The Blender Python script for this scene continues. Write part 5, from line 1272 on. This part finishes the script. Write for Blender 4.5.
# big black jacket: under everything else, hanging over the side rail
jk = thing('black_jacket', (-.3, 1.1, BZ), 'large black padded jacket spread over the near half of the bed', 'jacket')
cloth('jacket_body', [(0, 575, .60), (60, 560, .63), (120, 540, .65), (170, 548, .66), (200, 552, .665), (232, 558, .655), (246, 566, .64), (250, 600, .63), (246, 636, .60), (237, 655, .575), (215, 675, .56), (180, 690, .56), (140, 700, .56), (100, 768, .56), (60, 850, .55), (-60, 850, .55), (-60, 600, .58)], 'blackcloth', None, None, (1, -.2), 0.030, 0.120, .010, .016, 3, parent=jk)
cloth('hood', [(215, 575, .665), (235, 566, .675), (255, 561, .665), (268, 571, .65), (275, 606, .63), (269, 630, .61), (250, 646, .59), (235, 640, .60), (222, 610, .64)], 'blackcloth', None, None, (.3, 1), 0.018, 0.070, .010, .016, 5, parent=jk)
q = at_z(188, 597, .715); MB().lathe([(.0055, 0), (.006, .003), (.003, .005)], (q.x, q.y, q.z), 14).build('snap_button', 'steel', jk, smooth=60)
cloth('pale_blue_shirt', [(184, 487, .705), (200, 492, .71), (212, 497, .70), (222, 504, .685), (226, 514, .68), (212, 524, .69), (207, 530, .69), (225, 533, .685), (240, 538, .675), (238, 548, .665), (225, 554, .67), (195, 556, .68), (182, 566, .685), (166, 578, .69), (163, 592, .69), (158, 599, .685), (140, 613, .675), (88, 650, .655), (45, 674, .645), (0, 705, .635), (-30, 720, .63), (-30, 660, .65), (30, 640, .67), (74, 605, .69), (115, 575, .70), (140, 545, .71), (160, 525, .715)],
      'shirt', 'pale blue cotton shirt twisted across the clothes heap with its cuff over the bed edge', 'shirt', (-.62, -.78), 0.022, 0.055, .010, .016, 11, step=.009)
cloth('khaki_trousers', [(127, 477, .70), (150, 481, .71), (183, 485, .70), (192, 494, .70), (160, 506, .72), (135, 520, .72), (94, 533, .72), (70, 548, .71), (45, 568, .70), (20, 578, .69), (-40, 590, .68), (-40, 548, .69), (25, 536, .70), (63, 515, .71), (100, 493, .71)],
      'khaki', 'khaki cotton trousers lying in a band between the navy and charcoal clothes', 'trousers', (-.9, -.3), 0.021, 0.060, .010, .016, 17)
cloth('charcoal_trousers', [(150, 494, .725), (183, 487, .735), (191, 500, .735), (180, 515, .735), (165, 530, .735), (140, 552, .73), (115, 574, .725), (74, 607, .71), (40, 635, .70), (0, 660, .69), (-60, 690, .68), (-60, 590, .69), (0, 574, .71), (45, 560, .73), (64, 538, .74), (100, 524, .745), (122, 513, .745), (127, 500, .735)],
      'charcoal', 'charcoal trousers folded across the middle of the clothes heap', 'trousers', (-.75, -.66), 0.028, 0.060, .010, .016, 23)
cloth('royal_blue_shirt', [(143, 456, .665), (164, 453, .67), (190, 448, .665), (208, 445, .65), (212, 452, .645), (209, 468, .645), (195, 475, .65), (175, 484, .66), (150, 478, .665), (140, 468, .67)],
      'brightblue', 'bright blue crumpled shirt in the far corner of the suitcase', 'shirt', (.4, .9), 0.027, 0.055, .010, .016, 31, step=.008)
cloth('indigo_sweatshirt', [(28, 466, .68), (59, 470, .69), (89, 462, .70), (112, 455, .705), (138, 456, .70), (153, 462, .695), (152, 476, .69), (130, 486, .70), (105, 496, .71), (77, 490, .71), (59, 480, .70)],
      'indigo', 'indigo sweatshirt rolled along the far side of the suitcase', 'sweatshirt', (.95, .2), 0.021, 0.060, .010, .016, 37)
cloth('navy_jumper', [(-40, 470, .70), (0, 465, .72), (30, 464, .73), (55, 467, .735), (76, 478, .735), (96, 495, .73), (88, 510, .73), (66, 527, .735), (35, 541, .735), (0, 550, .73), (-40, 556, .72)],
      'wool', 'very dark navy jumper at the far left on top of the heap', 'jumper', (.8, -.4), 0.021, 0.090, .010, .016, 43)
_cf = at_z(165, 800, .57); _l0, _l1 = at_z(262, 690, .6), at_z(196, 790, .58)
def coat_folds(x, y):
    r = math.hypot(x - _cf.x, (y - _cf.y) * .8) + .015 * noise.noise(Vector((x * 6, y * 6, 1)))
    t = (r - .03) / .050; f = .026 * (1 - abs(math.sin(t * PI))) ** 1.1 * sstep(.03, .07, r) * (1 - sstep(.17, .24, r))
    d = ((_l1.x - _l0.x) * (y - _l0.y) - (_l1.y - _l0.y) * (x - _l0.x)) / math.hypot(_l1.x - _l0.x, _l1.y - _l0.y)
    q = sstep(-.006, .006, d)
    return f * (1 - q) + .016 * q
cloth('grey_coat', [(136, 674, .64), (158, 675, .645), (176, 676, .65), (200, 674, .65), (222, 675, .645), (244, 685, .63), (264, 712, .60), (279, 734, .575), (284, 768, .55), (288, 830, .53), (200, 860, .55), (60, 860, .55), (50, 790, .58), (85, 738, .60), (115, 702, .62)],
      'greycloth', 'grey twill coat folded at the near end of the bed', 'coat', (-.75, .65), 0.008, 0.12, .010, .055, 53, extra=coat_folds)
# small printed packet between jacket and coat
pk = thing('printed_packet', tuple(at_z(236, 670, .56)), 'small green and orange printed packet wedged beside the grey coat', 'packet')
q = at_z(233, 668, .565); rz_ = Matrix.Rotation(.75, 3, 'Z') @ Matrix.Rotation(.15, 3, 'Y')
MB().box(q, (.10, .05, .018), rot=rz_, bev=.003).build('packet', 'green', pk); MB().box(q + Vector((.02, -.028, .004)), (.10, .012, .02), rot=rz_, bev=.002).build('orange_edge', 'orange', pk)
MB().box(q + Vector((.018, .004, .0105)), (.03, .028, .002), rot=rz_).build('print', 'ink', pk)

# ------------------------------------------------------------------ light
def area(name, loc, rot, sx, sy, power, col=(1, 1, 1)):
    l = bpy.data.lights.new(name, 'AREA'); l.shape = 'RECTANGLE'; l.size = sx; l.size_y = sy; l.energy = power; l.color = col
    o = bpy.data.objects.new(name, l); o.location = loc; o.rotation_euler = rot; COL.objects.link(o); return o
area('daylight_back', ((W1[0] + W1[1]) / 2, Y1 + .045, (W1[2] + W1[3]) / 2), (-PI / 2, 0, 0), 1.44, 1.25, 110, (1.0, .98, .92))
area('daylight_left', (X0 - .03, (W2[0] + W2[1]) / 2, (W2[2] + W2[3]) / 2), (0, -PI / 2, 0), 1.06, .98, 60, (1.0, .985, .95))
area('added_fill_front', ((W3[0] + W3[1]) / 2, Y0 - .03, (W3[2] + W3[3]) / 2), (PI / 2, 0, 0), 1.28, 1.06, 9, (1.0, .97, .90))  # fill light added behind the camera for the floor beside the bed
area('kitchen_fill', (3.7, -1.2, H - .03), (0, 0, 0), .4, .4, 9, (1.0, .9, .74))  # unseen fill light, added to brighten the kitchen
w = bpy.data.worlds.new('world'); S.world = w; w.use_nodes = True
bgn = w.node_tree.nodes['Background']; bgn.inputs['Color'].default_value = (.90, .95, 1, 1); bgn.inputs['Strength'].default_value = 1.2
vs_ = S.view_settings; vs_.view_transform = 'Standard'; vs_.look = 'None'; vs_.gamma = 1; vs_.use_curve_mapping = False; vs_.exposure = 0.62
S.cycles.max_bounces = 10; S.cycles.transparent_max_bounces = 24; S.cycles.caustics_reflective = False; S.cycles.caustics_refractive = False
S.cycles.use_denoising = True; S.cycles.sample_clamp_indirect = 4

────────────────────

** EXERCISE TASK **
Extract the full listing and reproduce each line exactly.

** TASK RESPONSE **
The Blender Python script for this scene continues. Write part 5, from line 1272 on. This part finishes the script. Write for Blender 4.5.
# big black jacket: under everything else, hanging over the side rail
jk = thing('black_jacket', (-.3, 1.1, BZ), 'large black padded jacket spread over the near half of the bed', 'jacket')
cloth('jacket_body', [(0, 575, .60), (60, 560, .63), (120, 540, .65), (170, 548, .66), (200, 552, .665), (232, 558, .655), (246, 566, .64), (250, 600, .63), (246, 636, .60), (237, 655, .575), (215, 675, .56), (180, 690, .56), (140, 700, .56), (100, 768, .56), (60, 850, .55), (-60, 850, .55), (-60, 600, .58)], 'blackcloth', None, None, (1, -.2), 0.030, 0.120, .010, .016, 3, parent=jk)
cloth('hood', [(215, 575, .665), (235, 566, .675), (255, 561, .665), (268, 571, .65), (275, 606, .63), (269, 630, .61), (250, 646, .59), (235, 640, .60), (222, 610, .64)], 'blackcloth', None, None, (.3, 1), 0.018, 0.070, .010, .016, 5, parent=jk)
q = at_z(188, 597, .715); MB().lathe([(.0055, 0), (.006, .003), (.003, .005)], (q.x, q.y, q.z), 14).build('snap_button', 'steel', jk, smooth=60)
cloth('pale_blue_shirt', [(184, 487, .705), (200, 492, .71), (212, 497, .70), (222, 504, .685), (226, 514, .68), (212, 524, .69), (207, 530, .69), (225, 533, .685), (240, 538, .675), (238, 548, .665), (225, 554, .67), (195, 556, .68), (182, 566, .685), (166, 578, .69), (163, 592, .69), (158, 599, .685), (140, 613, .675), (88, 650, .655), (45, 674, .645), (0, 705, .635), (-30, 720, .63), (-30, 660, .65), (30, 640, .67), (74, 605, .69), (115, 575, .70), (140, 545, .71), (160, 525, .715)],
      'shirt', 'pale blue cotton shirt twisted across the clothes heap with its cuff over the bed edge', 'shirt', (-.62, -.78), 0.022, 0.055, .010, .016, 11, step=.009)
cloth('khaki_trousers', [(127, 477, .70), (150, 481, .71), (183, 485, .70), (192, 494, .70), (160, 506, .72), (135, 520, .72), (94, 533, .72), (70, 548, .71), (45, 568, .70), (20, 578, .69), (-40, 590, .68), (-40, 548, .69), (25, 536, .70), (63, 515, .71), (100, 493, .71)],
      'khaki', 'khaki cotton trousers lying in a band between the navy and charcoal clothes', 'trousers', (-.9, -.3), 0.021, 0.060, .010, .016, 17)
cloth('charcoal_trousers', [(150, 494, .725), (183, 487, .735), (191, 500, .735), (180, 515, .735), (165, 530, .735), (140, 552, .73), (115, 574, .725), (74, 607, .71), (40, 635, .70), (0, 660, .69), (-60, 690, .68), (-60, 590, .69), (0, 574, .71), (45, 560, .73), (64, 538, .74), (100, 524, .745), (122, 513, .745), (127, 500, .735)],
      'charcoal', 'charcoal trousers folded across the middle of the clothes heap', 'trousers', (-.75, -.66), 0.028, 0.060, .010, .016, 23)
cloth('royal_blue_shirt', [(143, 456, .665), (164, 453, .67), (190, 448, .665), (208, 445, .65), (212, 452, .645), (209, 468, .645), (195, 475, .65), (175, 484, .66), (150, 478, .665), (140, 468, .67)],
      'brightblue', 'bright blue crumpled shirt in the far corner of the suitcase', 'shirt', (.4, .9), 0.027, 0.055, .010, .016, 31, step=.008)
cloth('indigo_sweatshirt', [(28, 466, .68), (59, 470, .69), (89, 462, .70), (112, 455, .705), (138, 456, .70), (153, 462, .695), (152, 476, .69), (130, 486, .70), (105, 496, .71), (77, 490, .71), (59, 480, .70)],
      'indigo', 'indigo sweatshirt rolled along the far side of the suitcase', 'sweatshirt', (.95, .2), 0.021, 0.060, .010, .016, 37)
cloth('navy_jumper', [(-40, 470, .70), (0, 465, .72), (30, 464, .73), (55, 467, .735), (76, 478, .735), (96, 495, .73), (88, 510, .73), (66, 527, .735), (35, 541, .735), (0, 550, .73), (-40, 556, .72)],
      'wool', 'very dark navy jumper at the far left on top of the heap', 'jumper', (.8, -.4), 0.021, 0.090, .010, .016, 43)
_cf = at_z(165, 800, .57); _l0, _l1 = at_z(262, 690, .6), at_z(196, 790, .58)
def coat_folds(x, y):
    r = math.hypot(x - _cf.x, (y - _cf.y) * .8) + .015 * noise.noise(Vector((x * 6, y * 6, 1)))
    t = (r - .03) / .050; f = .026 * (1 - abs(math.sin(t * PI))) ** 1.1 * sstep(.03, .07, r) * (1 - sstep(.17, .24, r))
    d = ((_l1.x - _l0.x) * (y - _l0.y) - (_l1.y - _l0.y) * (x - _l0.x)) / math.hypot(_l1.x - _l0.x, _l1.y - _l0.y)
    q = sstep(-.006, .006, d)
    return f * (1 - q) + .016 * q
cloth('grey_coat', [(136, 674, .64), (158, 675, .645), (176, 676, .65), (200, 674, .65), (222, 675, .645), (244, 685, .63), (264, 712, .60), (279, 734, .575), (284, 768, .55), (288, 830, .53), (200, 860, .55), (60, 860, .55), (50, 790, .58), (85, 738, .60), (115, 702, .62)],
      'greycloth', 'grey twill coat folded at the near end of the bed', 'coat', (-.75, .65), 0.008, 0.12, .010, .055, 53, extra=coat_folds)
# small printed packet between jacket and coat
pk = thing('printed_packet', tuple(at_z(236, 670, .56)), 'small green and orange printed packet wedged beside the grey coat', 'packet')
q = at_z(233, 668, .565); rz_ = Matrix.Rotation(.75, 3, 'Z') @ Matrix.Rotation(.15, 3, 'Y')
MB().box(q, (.10, .05, .018), rot=rz_, bev=.003).build('packet', 'green', pk); MB().box(q + Vector((.02, -.028, .004)), (.10, .012, .02), rot=rz_, bev=.002).build('orange_edge', 'orange', pk)
MB().box(q + Vector((.018, .004, .0105)), (.03, .028, .002), rot=rz_).build('print', 'ink', pk)

# ------------------------------------------------------------------ light
def area(name, loc, rot, sx, sy, power, col=(1, 1, 1)):
    l = bpy.data.lights.new(name, 'AREA'); l.shape = 'RECTANGLE'; l.size = sx; l.size_y = sy; l.energy = power; l.color = col
    o = bpy.data.objects.new(name, l); o.location = loc; o.rotation_euler = rot; COL.objects.link(o); return o
area('daylight_back', ((W1[0] + W1[1]) / 2, Y1 + .045, (W1[2] + W1[3]) / 2), (-PI / 2, 0, 0), 1.44, 1.25, 110, (1.0, .98, .92))
area('daylight_left', (X0 - .03, (W2[0] + W2[1]) / 2, (W2[2] + W2[3]) / 2), (0, -PI / 2, 0), 1.06, .98, 60, (1.0, .985, .95))
area('added_fill_front', ((W3[0] + W3[1]) / 2, Y0 - .03, (W3[2] + W3[3]) / 2), (PI / 2, 0, 0), 1.28, 1.06, 9, (1.0, .97, .90))  # fill light added behind the camera for the floor beside the bed
area('kitchen_fill', (3.7, -1.2, H - .03), (0, 0, 0), .4, .4, 9, (1.0, .9, .74))  # unseen fill light, added to brighten the kitchen
w = bpy.data.worlds.new('world'); S.world = w; w.use_nodes = True
bgn = w.node_tree.nodes['Background']; bgn.inputs['Color'].default_value = (.90, .95, 1, 1); bgn.inputs['Strength'].default_value = 1.2
vs_ = S.view_settings; vs_.view_transform = 'Standard'; vs_.look = 'None'; vs_.gamma = 1; vs_.use_curve_mapping = False; vs_.exposure = 0.62
S.cycles.max_bounces = 10; S.cycles.transparent_max_bounces = 24; S.cycles.caustics_reflective = False; S.cycles.caustics_refractive = False
S.cycles.use_denoising = True; S.cycles.sample_clamp_indirect = 4